▶ What you have to do: Give back exactly the lines from the beginning of the listing below to the line holding "m.build('slat', M['slat'], vb)", both ends included; the pictures stay out.

==============================

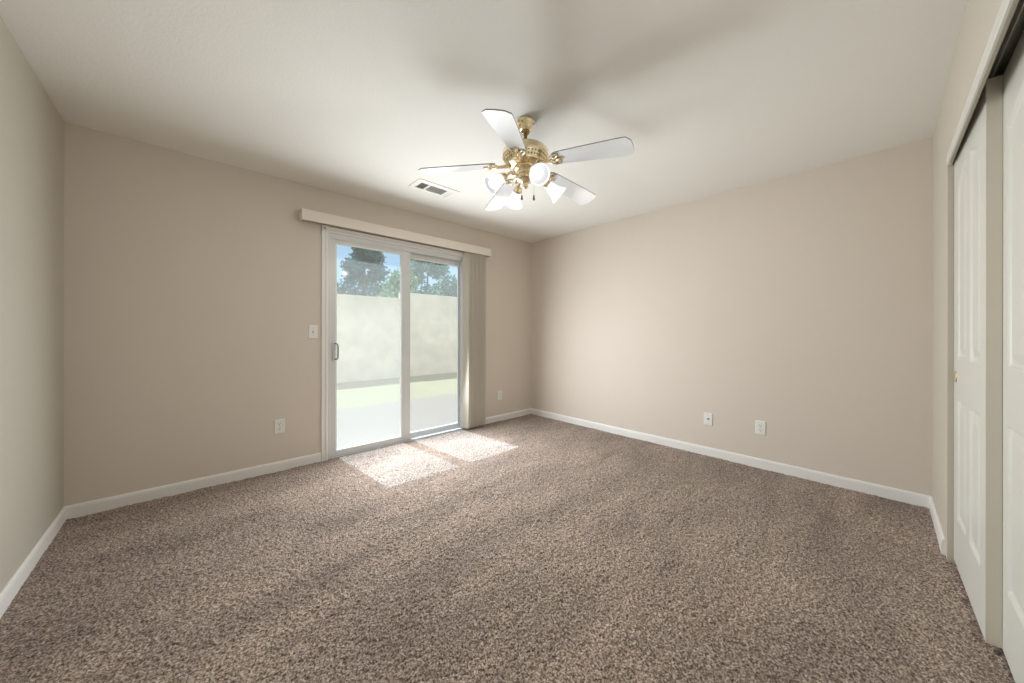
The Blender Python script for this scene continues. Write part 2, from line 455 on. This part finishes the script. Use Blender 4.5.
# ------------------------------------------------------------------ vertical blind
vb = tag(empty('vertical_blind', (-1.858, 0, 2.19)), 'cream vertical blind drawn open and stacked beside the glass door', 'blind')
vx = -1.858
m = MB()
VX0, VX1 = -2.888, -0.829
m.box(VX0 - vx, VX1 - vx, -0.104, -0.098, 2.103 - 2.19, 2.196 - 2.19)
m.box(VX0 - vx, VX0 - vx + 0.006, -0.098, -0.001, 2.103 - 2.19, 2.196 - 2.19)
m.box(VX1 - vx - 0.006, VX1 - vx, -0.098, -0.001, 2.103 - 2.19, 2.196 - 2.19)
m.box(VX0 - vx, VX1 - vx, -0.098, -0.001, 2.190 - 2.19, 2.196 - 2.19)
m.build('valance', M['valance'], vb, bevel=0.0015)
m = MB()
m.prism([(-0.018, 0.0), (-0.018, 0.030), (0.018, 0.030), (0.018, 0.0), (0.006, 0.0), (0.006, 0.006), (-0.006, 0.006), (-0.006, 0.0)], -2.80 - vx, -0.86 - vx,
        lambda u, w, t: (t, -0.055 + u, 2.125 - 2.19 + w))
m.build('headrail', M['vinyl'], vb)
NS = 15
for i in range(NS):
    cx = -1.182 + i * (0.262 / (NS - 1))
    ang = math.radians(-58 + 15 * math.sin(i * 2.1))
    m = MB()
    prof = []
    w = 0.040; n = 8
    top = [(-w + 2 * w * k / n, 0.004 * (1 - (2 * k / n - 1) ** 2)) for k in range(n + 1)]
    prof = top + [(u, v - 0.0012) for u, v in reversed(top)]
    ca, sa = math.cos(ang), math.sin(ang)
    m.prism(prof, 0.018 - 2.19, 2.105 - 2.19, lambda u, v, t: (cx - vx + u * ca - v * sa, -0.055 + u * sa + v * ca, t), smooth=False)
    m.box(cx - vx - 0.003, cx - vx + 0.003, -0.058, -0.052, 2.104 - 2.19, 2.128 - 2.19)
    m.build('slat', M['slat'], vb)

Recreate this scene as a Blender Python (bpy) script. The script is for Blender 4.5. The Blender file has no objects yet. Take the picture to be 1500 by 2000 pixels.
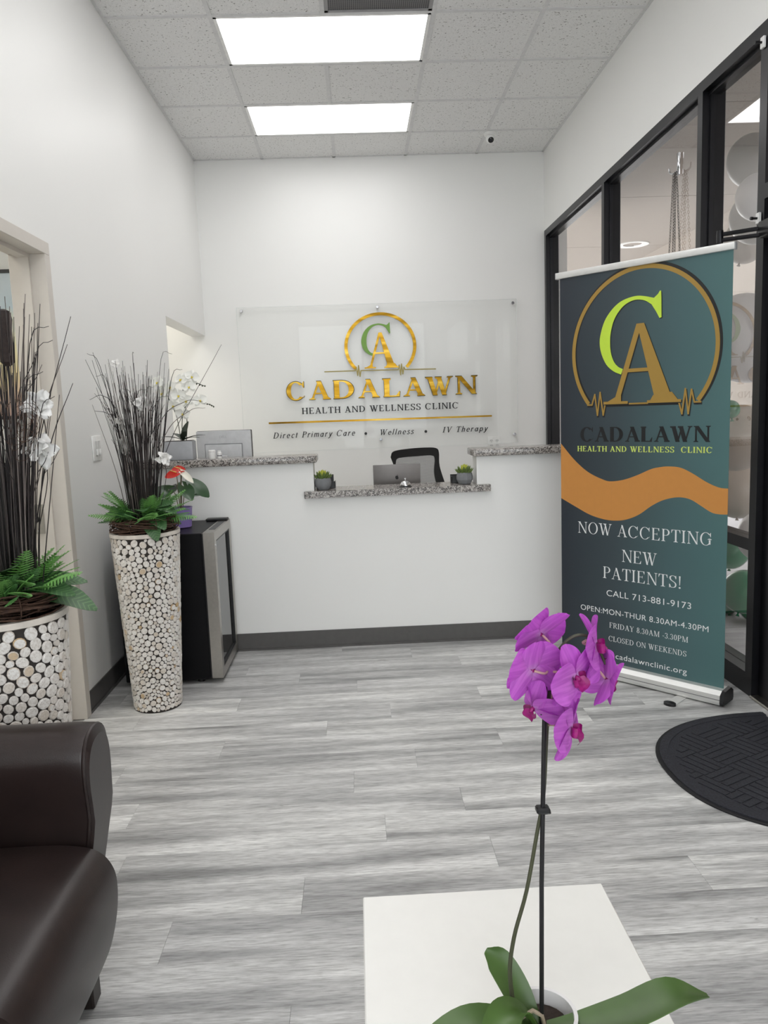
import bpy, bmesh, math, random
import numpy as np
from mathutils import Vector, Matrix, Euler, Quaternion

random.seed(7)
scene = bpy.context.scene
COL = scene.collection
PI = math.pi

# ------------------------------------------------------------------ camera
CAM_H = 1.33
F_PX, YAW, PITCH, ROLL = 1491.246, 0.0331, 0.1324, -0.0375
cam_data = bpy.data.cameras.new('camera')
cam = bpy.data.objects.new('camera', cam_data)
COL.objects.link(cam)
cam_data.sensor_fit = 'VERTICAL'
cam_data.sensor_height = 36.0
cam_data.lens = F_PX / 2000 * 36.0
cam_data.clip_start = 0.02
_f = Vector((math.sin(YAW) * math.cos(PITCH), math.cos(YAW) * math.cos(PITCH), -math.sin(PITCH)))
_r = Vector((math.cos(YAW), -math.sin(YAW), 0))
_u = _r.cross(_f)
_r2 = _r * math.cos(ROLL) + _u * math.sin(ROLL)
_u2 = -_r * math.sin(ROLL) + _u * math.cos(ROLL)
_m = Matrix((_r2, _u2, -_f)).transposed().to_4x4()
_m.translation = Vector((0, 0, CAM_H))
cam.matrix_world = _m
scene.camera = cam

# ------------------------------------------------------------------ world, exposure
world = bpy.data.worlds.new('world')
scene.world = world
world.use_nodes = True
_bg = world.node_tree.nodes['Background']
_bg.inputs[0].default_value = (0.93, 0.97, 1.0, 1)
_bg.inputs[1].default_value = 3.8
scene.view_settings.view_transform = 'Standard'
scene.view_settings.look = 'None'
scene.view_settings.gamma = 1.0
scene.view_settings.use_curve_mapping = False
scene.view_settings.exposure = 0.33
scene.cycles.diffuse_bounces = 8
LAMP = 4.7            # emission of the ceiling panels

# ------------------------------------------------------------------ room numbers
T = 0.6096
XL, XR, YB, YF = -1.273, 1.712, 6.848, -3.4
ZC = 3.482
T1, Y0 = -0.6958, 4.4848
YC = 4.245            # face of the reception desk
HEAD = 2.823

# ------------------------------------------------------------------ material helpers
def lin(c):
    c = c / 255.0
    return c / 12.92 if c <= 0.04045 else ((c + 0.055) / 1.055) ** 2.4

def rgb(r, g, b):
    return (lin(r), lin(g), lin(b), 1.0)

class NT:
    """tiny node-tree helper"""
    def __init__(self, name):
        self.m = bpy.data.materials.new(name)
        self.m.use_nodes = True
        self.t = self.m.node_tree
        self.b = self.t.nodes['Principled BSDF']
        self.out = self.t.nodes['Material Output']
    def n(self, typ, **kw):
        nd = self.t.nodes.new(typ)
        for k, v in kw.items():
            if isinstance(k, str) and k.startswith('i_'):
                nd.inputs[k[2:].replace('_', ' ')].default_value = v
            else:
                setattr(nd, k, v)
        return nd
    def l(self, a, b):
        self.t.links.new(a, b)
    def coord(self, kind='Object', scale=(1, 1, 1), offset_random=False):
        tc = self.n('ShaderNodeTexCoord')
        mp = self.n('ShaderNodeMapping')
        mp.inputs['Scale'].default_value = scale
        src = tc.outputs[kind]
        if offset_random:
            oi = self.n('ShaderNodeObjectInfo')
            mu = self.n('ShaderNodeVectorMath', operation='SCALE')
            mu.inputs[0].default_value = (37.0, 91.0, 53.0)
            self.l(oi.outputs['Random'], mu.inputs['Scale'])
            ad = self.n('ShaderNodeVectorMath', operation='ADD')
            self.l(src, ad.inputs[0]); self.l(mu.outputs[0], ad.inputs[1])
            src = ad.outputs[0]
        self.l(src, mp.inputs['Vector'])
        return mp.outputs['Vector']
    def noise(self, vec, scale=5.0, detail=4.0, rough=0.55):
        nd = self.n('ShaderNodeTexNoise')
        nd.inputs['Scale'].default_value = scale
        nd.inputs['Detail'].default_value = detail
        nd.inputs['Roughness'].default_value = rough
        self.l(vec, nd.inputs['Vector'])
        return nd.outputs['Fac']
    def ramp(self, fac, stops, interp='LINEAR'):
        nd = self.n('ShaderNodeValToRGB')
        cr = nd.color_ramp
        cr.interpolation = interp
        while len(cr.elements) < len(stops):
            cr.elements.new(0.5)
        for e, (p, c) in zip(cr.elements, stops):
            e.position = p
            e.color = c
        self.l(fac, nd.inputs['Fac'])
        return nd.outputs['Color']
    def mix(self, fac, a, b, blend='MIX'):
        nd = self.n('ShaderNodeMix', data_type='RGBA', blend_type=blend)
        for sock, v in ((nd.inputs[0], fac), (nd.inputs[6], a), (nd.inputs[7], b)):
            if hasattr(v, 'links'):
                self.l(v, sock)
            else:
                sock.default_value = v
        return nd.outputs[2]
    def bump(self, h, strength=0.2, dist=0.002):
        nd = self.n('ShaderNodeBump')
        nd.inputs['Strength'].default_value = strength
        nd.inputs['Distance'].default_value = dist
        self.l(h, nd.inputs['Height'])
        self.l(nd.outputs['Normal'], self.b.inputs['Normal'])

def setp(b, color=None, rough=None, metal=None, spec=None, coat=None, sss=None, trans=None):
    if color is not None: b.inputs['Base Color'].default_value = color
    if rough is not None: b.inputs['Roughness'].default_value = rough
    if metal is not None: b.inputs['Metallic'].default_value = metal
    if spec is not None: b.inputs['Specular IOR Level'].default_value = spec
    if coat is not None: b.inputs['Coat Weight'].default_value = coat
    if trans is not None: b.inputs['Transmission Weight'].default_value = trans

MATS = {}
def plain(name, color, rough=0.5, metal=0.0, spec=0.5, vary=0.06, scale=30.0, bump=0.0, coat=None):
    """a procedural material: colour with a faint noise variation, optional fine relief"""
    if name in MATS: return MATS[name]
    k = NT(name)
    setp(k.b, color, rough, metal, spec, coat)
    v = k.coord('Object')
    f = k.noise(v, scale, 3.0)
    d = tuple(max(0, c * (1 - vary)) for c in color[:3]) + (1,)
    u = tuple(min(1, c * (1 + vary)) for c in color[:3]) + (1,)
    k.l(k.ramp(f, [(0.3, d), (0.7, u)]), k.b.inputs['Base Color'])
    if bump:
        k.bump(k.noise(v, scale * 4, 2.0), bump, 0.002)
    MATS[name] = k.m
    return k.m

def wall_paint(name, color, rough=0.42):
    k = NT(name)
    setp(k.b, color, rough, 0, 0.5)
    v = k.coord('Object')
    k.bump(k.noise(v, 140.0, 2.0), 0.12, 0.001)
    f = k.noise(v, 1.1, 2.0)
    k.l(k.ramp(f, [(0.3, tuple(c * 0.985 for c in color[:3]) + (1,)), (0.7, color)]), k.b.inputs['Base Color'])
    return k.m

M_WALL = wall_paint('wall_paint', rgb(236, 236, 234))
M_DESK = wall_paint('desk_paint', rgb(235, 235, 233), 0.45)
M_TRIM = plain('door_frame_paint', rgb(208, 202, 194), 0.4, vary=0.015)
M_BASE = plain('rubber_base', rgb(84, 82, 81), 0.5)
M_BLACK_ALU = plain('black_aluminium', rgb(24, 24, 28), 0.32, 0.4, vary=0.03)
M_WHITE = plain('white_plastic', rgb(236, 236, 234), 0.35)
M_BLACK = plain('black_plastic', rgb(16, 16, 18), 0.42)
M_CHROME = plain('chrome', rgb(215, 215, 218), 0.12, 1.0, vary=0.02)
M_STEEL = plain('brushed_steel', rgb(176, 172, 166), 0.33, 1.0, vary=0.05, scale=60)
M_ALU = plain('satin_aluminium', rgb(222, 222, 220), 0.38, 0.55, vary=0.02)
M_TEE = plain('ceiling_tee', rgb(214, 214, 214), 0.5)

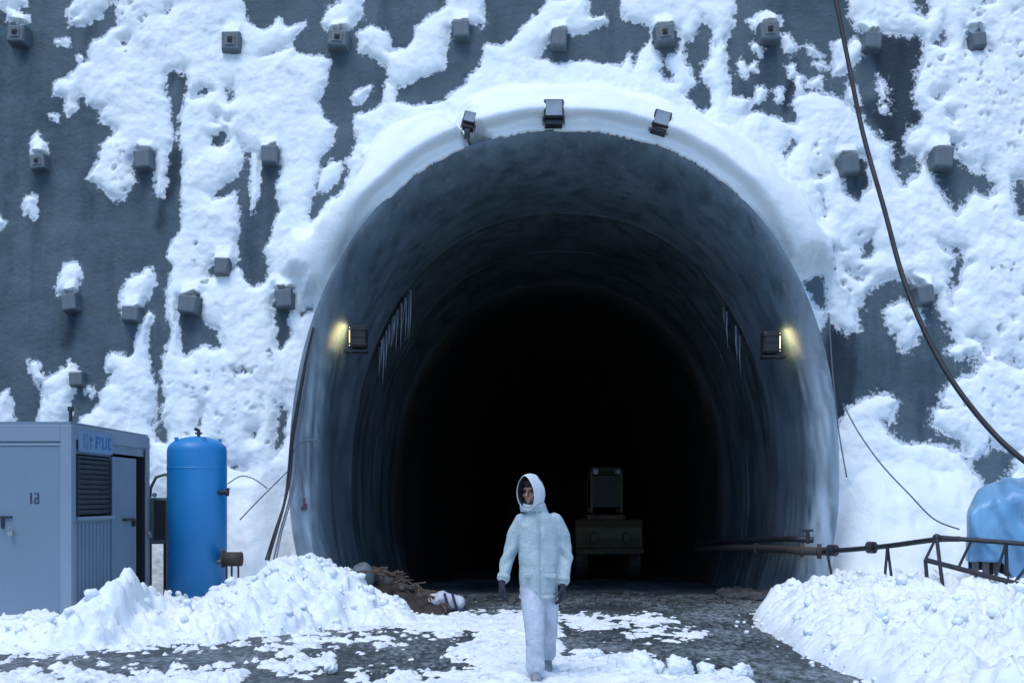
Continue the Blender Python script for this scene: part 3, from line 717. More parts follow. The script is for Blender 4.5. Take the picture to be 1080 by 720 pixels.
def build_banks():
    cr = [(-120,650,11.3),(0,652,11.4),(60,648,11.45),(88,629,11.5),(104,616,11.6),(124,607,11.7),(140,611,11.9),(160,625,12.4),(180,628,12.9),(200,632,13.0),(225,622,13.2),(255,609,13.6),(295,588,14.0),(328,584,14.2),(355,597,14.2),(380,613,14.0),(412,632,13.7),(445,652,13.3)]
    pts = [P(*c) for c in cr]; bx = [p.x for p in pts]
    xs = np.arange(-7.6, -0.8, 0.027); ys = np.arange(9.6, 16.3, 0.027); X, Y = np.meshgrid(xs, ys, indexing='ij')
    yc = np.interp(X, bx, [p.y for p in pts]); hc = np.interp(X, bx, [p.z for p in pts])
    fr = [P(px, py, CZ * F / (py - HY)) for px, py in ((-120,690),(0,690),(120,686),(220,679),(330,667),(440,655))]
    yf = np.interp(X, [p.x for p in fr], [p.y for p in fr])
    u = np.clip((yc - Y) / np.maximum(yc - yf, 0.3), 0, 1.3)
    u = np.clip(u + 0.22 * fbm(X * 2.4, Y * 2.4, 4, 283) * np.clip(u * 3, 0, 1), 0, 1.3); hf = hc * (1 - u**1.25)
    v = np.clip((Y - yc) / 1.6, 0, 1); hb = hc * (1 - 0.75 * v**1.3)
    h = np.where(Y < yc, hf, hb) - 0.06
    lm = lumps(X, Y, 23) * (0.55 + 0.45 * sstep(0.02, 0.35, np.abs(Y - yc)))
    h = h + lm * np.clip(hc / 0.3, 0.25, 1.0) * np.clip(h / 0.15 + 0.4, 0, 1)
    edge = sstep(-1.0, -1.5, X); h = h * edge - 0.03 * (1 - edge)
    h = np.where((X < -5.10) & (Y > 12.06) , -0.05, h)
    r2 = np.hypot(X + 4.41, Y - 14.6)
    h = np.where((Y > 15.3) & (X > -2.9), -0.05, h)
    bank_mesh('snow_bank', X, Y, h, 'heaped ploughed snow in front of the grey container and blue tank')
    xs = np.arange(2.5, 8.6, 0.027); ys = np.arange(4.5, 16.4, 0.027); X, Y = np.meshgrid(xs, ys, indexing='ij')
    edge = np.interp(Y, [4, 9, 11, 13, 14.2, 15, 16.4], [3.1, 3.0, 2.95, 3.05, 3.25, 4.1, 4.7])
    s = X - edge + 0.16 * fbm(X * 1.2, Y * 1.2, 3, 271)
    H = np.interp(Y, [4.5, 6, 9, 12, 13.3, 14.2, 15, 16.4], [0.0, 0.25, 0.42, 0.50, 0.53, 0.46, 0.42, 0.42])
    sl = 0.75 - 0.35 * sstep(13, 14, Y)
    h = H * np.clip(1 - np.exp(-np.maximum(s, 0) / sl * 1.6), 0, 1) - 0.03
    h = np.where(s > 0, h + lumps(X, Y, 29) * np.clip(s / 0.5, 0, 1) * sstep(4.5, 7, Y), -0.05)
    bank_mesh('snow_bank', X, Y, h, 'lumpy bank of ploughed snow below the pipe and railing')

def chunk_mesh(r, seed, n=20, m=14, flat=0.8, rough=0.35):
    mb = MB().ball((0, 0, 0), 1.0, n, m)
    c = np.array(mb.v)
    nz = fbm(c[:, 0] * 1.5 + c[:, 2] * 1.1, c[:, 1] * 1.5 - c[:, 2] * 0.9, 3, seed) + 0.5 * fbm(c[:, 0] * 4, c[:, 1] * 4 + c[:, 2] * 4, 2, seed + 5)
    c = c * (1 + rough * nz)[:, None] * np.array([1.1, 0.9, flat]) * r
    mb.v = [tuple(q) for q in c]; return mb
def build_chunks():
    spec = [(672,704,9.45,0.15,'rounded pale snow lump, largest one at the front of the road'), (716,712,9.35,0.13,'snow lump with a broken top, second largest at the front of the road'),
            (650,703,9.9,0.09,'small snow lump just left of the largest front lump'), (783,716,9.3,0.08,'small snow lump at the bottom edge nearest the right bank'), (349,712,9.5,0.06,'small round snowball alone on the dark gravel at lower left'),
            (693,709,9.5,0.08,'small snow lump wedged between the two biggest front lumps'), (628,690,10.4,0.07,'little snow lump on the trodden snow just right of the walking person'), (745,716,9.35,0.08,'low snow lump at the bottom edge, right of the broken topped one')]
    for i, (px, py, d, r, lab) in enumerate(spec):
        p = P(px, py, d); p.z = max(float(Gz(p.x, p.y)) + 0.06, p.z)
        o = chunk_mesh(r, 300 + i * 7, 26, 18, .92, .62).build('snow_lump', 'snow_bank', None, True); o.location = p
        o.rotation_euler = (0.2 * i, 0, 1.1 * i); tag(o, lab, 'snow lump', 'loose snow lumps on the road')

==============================

▶ Right answer:
The Blender Python script for this scene continues. Write part 2, from line 455 on. This part finishes the script. Use Blender 4.5.
# ------------------------------------------------------------------ vertical blind
vb = tag(empty('vertical_blind', (-1.858, 0, 2.19)), 'cream vertical blind drawn open and stacked beside the glass door', 'blind')
vx = -1.858
m = MB()
VX0, VX1 = -2.888, -0.829
m.box(VX0 - vx, VX1 - vx, -0.104, -0.098, 2.103 - 2.19, 2.196 - 2.19)
m.box(VX0 - vx, VX0 - vx + 0.006, -0.098, -0.001, 2.103 - 2.19, 2.196 - 2.19)
m.box(VX1 - vx - 0.006, VX1 - vx, -0.098, -0.001, 2.103 - 2.19, 2.196 - 2.19)
m.box(VX0 - vx, VX1 - vx, -0.098, -0.001, 2.190 - 2.19, 2.196 - 2.19)
m.build('valance', M['valance'], vb, bevel=0.0015)
m = MB()
m.prism([(-0.018, 0.0), (-0.018, 0.030), (0.018, 0.030), (0.018, 0.0), (0.006, 0.0), (0.006, 0.006), (-0.006, 0.006), (-0.006, 0.0)], -2.80 - vx, -0.86 - vx,
        lambda u, w, t: (t, -0.055 + u, 2.125 - 2.19 + w))
m.build('headrail', M['vinyl'], vb)
NS = 15
for i in range(NS):
    cx = -1.182 + i * (0.262 / (NS - 1))
    ang = math.radians(-58 + 15 * math.sin(i * 2.1))
    m = MB()
    prof = []
    w = 0.040; n = 8
    top = [(-w + 2 * w * k / n, 0.004 * (1 - (2 * k / n - 1) ** 2)) for k in range(n + 1)]
    prof = top + [(u, v - 0.0012) for u, v in reversed(top)]
    ca, sa = math.cos(ang), math.sin(ang)
    m.prism(prof, 0.018 - 2.19, 2.105 - 2.19, lambda u, v, t: (cx - vx + u * ca - v * sa, -0.055 + u * sa + v * ca, t), smooth=False)
    m.box(cx - vx - 0.003, cx - vx + 0.003, -0.058, -0.052, 2.104 - 2.19, 2.128 - 2.19)
    m.build('slat', M['slat'], vb)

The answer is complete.